The task
Nothing but the lines from the line that contains "Recreate this scene" through the line that contains "SC.camera = cam" should appear in the output, each reproduced exactly.

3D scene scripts
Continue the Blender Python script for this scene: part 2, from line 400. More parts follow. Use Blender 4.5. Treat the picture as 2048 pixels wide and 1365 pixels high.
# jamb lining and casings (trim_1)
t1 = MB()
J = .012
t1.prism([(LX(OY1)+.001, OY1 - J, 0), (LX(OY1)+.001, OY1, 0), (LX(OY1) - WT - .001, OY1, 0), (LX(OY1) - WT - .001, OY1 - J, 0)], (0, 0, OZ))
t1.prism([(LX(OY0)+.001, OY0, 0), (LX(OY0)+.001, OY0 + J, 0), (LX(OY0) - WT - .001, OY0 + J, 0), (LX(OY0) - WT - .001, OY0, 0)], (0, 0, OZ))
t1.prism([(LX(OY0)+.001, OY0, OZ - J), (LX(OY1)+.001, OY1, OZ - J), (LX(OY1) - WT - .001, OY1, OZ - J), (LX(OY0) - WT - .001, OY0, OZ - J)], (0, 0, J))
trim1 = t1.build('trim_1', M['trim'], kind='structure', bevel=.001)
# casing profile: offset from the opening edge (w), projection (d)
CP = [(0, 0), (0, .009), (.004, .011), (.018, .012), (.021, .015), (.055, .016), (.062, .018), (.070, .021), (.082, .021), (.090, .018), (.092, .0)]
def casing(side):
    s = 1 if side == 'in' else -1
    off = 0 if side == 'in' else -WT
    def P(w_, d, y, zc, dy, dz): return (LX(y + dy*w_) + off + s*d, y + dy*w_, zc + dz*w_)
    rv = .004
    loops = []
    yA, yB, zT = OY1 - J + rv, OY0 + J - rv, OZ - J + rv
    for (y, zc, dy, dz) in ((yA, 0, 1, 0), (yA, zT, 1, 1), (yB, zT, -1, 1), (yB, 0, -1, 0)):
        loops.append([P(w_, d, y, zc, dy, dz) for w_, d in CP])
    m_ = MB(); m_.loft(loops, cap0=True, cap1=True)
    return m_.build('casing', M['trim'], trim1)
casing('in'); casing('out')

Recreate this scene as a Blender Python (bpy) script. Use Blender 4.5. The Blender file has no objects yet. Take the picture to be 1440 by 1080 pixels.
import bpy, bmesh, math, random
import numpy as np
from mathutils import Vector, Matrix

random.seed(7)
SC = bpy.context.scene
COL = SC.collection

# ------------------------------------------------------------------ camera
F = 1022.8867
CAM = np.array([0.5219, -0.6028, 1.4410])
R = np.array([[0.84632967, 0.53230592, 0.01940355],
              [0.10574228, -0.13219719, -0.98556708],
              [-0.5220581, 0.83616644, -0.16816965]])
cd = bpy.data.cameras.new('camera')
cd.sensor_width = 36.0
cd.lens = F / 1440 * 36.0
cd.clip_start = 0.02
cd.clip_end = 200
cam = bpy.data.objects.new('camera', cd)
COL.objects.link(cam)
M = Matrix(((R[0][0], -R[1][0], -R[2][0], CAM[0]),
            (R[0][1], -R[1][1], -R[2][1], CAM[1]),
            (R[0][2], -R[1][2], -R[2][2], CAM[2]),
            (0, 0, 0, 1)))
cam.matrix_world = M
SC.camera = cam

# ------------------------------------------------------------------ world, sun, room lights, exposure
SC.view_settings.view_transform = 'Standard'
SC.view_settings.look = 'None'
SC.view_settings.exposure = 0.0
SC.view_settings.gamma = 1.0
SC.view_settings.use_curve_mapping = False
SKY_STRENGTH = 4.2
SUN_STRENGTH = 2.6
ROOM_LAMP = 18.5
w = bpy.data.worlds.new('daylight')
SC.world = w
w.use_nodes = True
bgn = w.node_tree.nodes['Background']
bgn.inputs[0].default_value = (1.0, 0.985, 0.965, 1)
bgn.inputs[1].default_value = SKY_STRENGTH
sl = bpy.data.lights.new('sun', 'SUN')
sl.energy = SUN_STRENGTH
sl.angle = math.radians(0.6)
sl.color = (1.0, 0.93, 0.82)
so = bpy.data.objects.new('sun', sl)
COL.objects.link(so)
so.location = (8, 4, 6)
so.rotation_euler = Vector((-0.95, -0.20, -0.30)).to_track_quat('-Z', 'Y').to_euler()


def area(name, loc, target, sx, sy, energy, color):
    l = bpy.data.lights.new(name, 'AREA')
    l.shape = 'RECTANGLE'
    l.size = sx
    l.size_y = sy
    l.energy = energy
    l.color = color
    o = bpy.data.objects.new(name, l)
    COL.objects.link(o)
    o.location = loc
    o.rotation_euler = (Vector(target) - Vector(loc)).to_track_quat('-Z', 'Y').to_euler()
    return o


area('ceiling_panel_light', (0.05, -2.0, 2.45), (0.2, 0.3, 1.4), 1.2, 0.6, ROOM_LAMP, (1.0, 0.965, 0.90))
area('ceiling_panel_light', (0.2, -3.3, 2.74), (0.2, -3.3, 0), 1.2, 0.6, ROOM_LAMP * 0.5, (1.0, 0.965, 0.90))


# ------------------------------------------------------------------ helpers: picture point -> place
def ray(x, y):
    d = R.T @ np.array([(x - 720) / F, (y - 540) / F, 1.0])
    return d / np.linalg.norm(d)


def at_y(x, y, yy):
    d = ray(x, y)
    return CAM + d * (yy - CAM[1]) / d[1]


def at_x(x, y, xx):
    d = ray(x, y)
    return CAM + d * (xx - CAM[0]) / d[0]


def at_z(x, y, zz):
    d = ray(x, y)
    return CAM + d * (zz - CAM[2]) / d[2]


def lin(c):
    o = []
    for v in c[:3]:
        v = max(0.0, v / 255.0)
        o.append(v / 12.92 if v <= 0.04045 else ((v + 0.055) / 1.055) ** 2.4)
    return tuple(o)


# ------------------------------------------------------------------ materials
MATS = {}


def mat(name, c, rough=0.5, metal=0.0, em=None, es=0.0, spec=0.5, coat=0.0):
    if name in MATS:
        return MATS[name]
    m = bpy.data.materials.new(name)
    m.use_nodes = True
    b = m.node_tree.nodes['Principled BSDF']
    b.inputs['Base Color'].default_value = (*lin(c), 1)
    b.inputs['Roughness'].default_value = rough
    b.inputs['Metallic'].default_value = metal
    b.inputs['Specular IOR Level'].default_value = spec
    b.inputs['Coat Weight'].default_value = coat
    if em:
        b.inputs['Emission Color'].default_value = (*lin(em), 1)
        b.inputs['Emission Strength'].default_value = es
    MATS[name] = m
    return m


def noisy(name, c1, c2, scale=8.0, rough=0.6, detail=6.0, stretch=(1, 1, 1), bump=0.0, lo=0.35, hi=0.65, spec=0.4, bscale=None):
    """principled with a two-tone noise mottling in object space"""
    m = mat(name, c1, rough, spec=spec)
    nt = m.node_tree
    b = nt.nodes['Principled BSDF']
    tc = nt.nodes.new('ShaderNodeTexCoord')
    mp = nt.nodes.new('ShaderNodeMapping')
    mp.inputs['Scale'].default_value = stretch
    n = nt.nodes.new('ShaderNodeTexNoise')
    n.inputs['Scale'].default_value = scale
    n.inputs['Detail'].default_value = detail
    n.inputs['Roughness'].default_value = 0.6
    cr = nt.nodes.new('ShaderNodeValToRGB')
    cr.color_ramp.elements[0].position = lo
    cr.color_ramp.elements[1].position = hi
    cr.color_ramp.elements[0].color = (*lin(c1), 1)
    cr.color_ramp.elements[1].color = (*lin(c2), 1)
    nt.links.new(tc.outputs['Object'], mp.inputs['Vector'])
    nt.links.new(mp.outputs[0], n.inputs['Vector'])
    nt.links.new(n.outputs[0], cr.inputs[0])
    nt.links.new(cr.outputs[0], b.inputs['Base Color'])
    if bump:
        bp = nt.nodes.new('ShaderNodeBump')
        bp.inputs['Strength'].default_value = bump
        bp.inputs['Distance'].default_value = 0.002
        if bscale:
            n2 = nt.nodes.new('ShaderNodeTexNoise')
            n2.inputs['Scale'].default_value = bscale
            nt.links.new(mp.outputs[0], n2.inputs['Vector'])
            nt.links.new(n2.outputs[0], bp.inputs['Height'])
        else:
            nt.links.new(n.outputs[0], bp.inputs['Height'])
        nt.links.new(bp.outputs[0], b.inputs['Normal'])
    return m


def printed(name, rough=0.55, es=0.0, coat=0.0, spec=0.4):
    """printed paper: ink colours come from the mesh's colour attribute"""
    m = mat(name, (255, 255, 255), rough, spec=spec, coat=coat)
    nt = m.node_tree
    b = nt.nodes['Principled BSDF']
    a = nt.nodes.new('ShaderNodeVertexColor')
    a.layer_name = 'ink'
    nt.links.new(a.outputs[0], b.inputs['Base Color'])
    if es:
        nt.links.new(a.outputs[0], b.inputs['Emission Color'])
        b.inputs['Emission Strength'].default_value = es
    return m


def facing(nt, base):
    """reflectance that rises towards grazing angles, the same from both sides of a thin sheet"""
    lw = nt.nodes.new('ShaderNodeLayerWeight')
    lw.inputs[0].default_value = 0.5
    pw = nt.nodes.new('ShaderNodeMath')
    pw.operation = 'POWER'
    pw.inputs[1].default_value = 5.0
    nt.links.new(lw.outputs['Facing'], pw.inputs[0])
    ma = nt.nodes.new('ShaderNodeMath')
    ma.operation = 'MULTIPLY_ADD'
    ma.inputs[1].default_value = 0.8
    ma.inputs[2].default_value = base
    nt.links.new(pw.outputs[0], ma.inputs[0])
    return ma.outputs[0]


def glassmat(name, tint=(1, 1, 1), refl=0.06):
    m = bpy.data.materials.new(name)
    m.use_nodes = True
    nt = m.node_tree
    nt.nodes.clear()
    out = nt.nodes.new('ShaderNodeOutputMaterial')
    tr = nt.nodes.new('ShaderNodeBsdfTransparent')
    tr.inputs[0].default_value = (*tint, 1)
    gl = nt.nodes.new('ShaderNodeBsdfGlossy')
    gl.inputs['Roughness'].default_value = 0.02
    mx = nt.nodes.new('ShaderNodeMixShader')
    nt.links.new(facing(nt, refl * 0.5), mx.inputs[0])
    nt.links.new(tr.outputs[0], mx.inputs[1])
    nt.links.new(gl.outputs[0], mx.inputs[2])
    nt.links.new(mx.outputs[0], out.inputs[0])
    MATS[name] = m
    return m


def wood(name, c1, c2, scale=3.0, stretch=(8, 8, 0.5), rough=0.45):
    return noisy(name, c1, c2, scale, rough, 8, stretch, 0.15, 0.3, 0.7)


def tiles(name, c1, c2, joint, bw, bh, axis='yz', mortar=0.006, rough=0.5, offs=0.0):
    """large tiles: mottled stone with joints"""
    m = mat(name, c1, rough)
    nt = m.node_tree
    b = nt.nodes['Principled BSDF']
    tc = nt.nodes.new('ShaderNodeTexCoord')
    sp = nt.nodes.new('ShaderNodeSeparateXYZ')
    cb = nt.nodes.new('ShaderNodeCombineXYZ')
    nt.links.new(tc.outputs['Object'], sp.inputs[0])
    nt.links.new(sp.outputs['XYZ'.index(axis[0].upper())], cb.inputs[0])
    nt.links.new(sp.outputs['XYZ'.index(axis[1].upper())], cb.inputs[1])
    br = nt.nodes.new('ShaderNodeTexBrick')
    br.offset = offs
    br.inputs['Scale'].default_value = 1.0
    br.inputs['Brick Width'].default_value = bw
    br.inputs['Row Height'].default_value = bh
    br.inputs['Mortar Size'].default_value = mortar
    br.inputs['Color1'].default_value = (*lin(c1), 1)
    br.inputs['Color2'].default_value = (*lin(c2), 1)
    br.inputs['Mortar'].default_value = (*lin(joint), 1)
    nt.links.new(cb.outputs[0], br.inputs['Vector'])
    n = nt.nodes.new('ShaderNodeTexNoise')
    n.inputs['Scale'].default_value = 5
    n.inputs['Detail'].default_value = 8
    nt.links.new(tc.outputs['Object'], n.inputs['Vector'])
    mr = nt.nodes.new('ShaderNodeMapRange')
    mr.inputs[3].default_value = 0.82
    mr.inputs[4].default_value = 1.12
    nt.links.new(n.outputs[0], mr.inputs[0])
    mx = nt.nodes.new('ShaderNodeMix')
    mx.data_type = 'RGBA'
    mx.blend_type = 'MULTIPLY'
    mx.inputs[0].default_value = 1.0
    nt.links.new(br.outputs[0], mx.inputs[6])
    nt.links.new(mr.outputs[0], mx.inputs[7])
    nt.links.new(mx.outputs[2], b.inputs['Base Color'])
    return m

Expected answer
Recreate this scene as a Blender Python (bpy) script. Use Blender 4.5. The Blender file has no objects yet. Take the picture to be 1440 by 1080 pixels.
import bpy, bmesh, math, random
import numpy as np
from mathutils import Vector, Matrix

random.seed(7)
SC = bpy.context.scene
COL = SC.collection

# ------------------------------------------------------------------ camera
F = 1022.8867
CAM = np.array([0.5219, -0.6028, 1.4410])
R = np.array([[0.84632967, 0.53230592, 0.01940355],
              [0.10574228, -0.13219719, -0.98556708],
              [-0.5220581, 0.83616644, -0.16816965]])
cd = bpy.data.cameras.new('camera')
cd.sensor_width = 36.0
cd.lens = F / 1440 * 36.0
cd.clip_start = 0.02
cd.clip_end = 200
cam = bpy.data.objects.new('camera', cd)
COL.objects.link(cam)
M = Matrix(((R[0][0], -R[1][0], -R[2][0], CAM[0]),
            (R[0][1], -R[1][1], -R[2][1], CAM[1]),
            (R[0][2], -R[1][2], -R[2][2], CAM[2]),
            (0, 0, 0, 1)))
cam.matrix_world = M
SC.camera = cam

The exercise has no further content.